[Task goal]
Report the count of lines below in which the string "scene" occurs; include nothing else.
• • • •
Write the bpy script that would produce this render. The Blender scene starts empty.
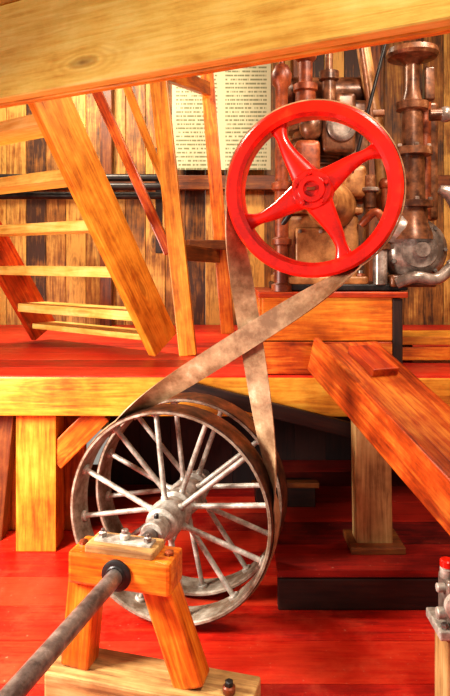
import bpy, bmesh, math, random
from mathutils import Vector, Matrix
random.seed(7)
V = Vector
sc = bpy.context.scene
sc.view_settings.view_transform = 'Standard'
sc.view_settings.exposure = 0.12
sc.view_settings.gamma = 0.9

# ------------------------------------------------------------------ materials
def base_mat(name):
    m = bpy.data.materials.new(name); m.use_nodes = True
    nt = m.node_tree
    b = nt.nodes['Principled BSDF']
    return m, nt, b

def N(nt, t, **kw):
    n = nt.nodes.new(t)
    for k, v in kw.items():
        setattr(n, k, v)
    return n

def ramp(nt, fac, stops):
    r = N(nt, 'ShaderNodeValToRGB')
    el = r.color_ramp.elements
    while len(el) < len(stops): el.new(0.5)
    for e, (p, c) in zip(el, stops):
        e.position = p
        e.color = (c[0], c[1], c[2], 1)
    nt.links.new(fac, r.inputs[0])
    return r.outputs[0]

def mixc(nt, fac, a, b, mode='MIX'):
    m = N(nt, 'ShaderNodeMix', data_type='RGBA', blend_type=mode)
    if isinstance(fac, (int, float)): m.inputs[0].default_value = fac
    else: nt.links.new(fac, m.inputs[0])
    for i, s in ((6, a), (7, b)):
        if isinstance(s, tuple): m.inputs[i].default_value = (s[0], s[1], s[2], 1)
        else: nt.links.new(s, m.inputs[i])
    return m.outputs[2]

def mth(nt, op, a, b=None, clamp=False):
    m = N(nt, 'ShaderNodeMath', operation=op, use_clamp=clamp)
    for i, s in enumerate((a, b)):
        if s is None: continue
        if isinstance(s, (int, float)): m.inputs[i].default_value = s
        else: nt.links.new(s, m.inputs[i])
    return m.outputs[0]

def wood(name, dark, base, light, rough=0.45, knots=0.8, along='x', plank=None, bump=0.35, wear=None, tight=0.85, stain=0.35):
    m, nt, b = base_mat(name)
    tc = N(nt, 'ShaderNodeTexCoord'); oi = N(nt, 'ShaderNodeObjectInfo')
    off = N(nt, 'ShaderNodeCombineXYZ')
    r = mth(nt, 'MULTIPLY', oi.outputs['Random'], 23.0)
    for i in range(3): nt.links.new(r, off.inputs[i])
    add = N(nt, 'ShaderNodeVectorMath', operation='ADD')
    nt.links.new(tc.outputs['Object'], add.inputs[0]); nt.links.new(off.outputs[0], add.inputs[1])
    vec = add.outputs[0]
    wn = None
    if plank:
        sp = N(nt, 'ShaderNodeSeparateXYZ'); nt.links.new(tc.outputs['Object'], sp.inputs[0])
        fl = mth(nt, 'FLOOR', mth(nt, 'DIVIDE', sp.outputs[0], plank))
        w = N(nt, 'ShaderNodeTexWhiteNoise', noise_dimensions='1D'); nt.links.new(fl, w.inputs['W'])
        wn = w.outputs[0]
        c2 = N(nt, 'ShaderNodeCombineXYZ'); nt.links.new(mth(nt, 'MULTIPLY', wn, 9.0), c2.inputs[2])
        a2 = N(nt, 'ShaderNodeVectorMath', operation='ADD')
        nt.links.new(vec, a2.inputs[0]); nt.links.new(c2.outputs[0], a2.inputs[1]); vec = a2.outputs[0]
    sc_g = (1.3, 16, 16) if along == 'x' else (16, 16, 1.3)
    sc_f = (5, 90, 90) if along == 'x' else (90, 90, 5)
    sc_k = (1.6, 5, 5) if along == 'x' else (5, 5, 1.6)
    mp = N(nt, 'ShaderNodeMapping'); nt.links.new(vec, mp.inputs[0]); mp.inputs['Scale'].default_value = sc_g
    n1 = N(nt, 'ShaderNodeTexNoise'); nt.links.new(mp.outputs[0], n1.inputs['Vector'])
    n1.inputs['Scale'].default_value = 2.2; n1.inputs['Detail'].default_value = 8; n1.inputs['Distortion'].default_value = 0.8
    n1.inputs['Roughness'].default_value = 0.62
    mf = N(nt, 'ShaderNodeMapping'); nt.links.new(vec, mf.inputs[0]); mf.inputs['Scale'].default_value = sc_f
    n3 = N(nt, 'ShaderNodeTexNoise'); nt.links.new(mf.outputs[0], n3.inputs['Vector']); n3.inputs['Scale'].default_value = 1.0
    n3.inputs['Detail'].default_value = 3
    n2 = N(nt, 'ShaderNodeTexNoise'); nt.links.new(vec, n2.inputs['Vector'])
    n2.inputs['Scale'].default_value = 4.0; n2.inputs['Detail'].default_value = 6; n2.inputs['Roughness'].default_value = 0.65
    fac = mth(nt, 'ADD', mth(nt, 'MULTIPLY', n1.outputs[0], 0.4), mth(nt, 'MULTIPLY', n2.outputs[0], 0.42))
    fac = mth(nt, 'ADD', fac, mth(nt, 'MULTIPLY', n3.outputs[0], 0.18))
    if wn is not None:
        fac = mth(nt, 'ADD', fac, mth(nt, 'MULTIPLY', mth(nt, 'SUBTRACT', wn, 0.5), 0.24))
    col = ramp(nt, fac, [(0.5 - .14 * tight, dark), (0.5, base), (0.5 + .14 * tight, light)])
    mk = N(nt, 'ShaderNodeMapping'); nt.links.new(vec, mk.inputs[0]); mk.inputs['Scale'].default_value = sc_k
    vo = N(nt, 'ShaderNodeTexVoronoi'); nt.links.new(mk.outputs[0], vo.inputs['Vector']); vo.inputs['Scale'].default_value = 1.0
    vo.inputs['Randomness'].default_value = 1.0
    d = mth(nt, 'ADD', vo.outputs['Distance'], mth(nt, 'MULTIPLY', mth(nt, 'SUBTRACT', n2.outputs[0], 0.5), 0.12))
    knot = mth(nt, 'SUBTRACT', 1.0, mth(nt, 'DIVIDE', d, 0.12), True)
    ring = mth(nt, 'MULTIPLY', mth(nt, 'ADD', mth(nt, 'SINE', mth(nt, 'MULTIPLY', d, 95.0)), 1.0), 0.5)
    near = mth(nt, 'SUBTRACT', 1.0, mth(nt, 'DIVIDE', d, 0.38), True)
    rf = mth(nt, 'MULTIPLY', mth(nt, 'MULTIPLY', ring, near), knots * 0.7)
    col = mixc(nt, rf, col, dark)
    dk = (dark[0] * 0.35, dark[1] * 0.3, dark[2] * 0.3)
    # soaked-in oil and grime patches
    mg = N(nt, 'ShaderNodeMapping'); nt.links.new(vec, mg.inputs[0]); mg.inputs['Scale'].default_value = (1.5, 6, 6) if along == 'x' else (6, 6, 1.5)
    ng = N(nt, 'ShaderNodeTexNoise'); nt.links.new(mg.outputs[0], ng.inputs['Vector']); ng.inputs['Scale'].default_value = 2.0
    ng.inputs['Detail'].default_value = 10; ng.inputs['Roughness'].default_value = 0.7
    gf = mth(nt, 'MULTIPLY', mth(nt, 'SUBTRACT', ng.outputs[0], 0.53), 6.0, True)
    col = mixc(nt, mth(nt, 'MULTIPLY', gf, stain), col, dk)
    col = mixc(nt, mth(nt, 'MULTIPLY', knot, knots), col, dk)
    if wear:
        nw = N(nt, 'ShaderNodeTexNoise'); nt.links.new(tc.outputs['Object'], nw.inputs['Vector'])
        nw.inputs['Scale'].default_value = 2.6; nw.inputs['Detail'].default_value = 12; nw.inputs['Roughness'].default_value = 0.75
        wf_ = mth(nt, 'MULTIPLY', mth(nt, 'SUBTRACT', nw.outputs[0], 0.50), 5.0, True)
        col = mixc(nt, mth(nt, 'MULTIPLY', wf_, 0.7), col, wear)
        ns = N(nt, 'ShaderNodeTexNoise'); nt.links.new(tc.outputs['Object'], ns.inputs['Vector'])
        ns.inputs['Scale'].default_value = 55; ns.inputs['Detail'].default_value = 2
        sf = mth(nt, 'MULTIPLY', mth(nt, 'SUBTRACT', ns.outputs[0], 0.68), 14.0, True)
        col = mixc(nt, mth(nt, 'MULTIPLY', sf, 0.35), col, (.75, .40, .25))
    nt.links.new(col, b.inputs['Base Color'])
    nt.links.new(mth(nt, 'ADD', rough - .15, mth(nt, 'MULTIPLY', n2.outputs[0], 0.3)), b.inputs['Roughness'])
    bp = N(nt, 'ShaderNodeBump'); bp.inputs['Strength'].default_value = bump; bp.inputs['Distance'].default_value = 0.004
    nt.links.new(mth(nt, 'ADD', n1.outputs[0], mth(nt, 'MULTIPLY', n3.outputs[0], .5)), bp.inputs['Height']); nt.links.new(bp.outputs[0], b.inputs['Normal'])
    return m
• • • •
[Exercise answer]
2